A cannot imagine that this situation took any significant time out of his day. He would have been shown the petition by his office, seen that the idea highlighted was not planned to be policy, and told one of his staff to clearly refute it on Twitter. End of story. What’s that? About two minutes of his day at most? It would have been a wonderful example of him engaging with the electorate and done nothing but help his reputation as a politician. But instead he feels compelled to make his snide remark about 38 Degrees. I mean, how dare the public place him under scrutiny? Don’t they know who he is? He’s Jeremy Hunt!

Online petitions are a new phenomenon, and one a lot of the political establishment is still trying coming to terms with. The internet has made it so simple for the public to come together an express opinions on matters of national interest. In the past Ministers might have been able to do the majority of their work with little or no response until policies were enacted, but those days are over. Mr. Hunt, with his involvement in the Ministry’s of both Media and Heath, has been the focus of a number of these petitions since coming to office, and I can understand why he might be frustrated by them, but there is no sympathy.

What this is an example of is a man who is getting fed up with the public outcry at all of his policies. Jeremy Hunt is an example of a certain type of politician; those who feel that the authority they are given is their god given right, rather than something granted to him by the choices of others. This Tweet has encapsulated all of this. He doesn’t see the public as an entity that should be paying attention to what he does, with the right to know his plans and express their opinion. To him the public should settle down and leave him to it, allowing him to do what he want without having to worry about what the common folk want.

I am not trying to make a party political. While I do not support the Tory party or many of their policies, I accept that they were voted in and the current government was fairly elected under our current political system. What I’m criticising here is the man himself. This is a entitled member of the Oxford Old Boys Club.

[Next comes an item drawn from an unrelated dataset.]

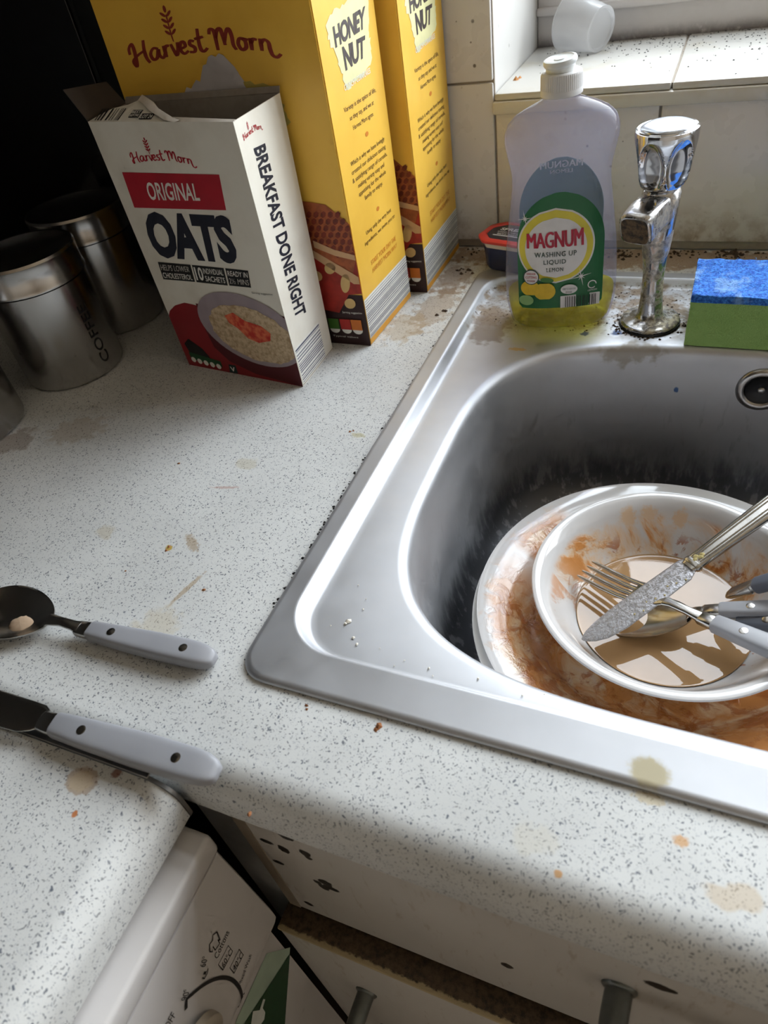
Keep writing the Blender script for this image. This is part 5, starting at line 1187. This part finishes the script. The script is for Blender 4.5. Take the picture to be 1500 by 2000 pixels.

He holds a great deal of power and yet holds nothing but scorn for an open, informed electorate that doesn’t treat him with the deference he feels he deserves. He does not care about what any of us want or need. He has his own views, and as soon as anyone disagrees with him they are a target for his scorn and derision.

This situation offered Mr. Hunt a chance to engage with the electorate. What he gave back was a precisely summarised display of what a privileged, entitled bully he really is. In 140 characters or less.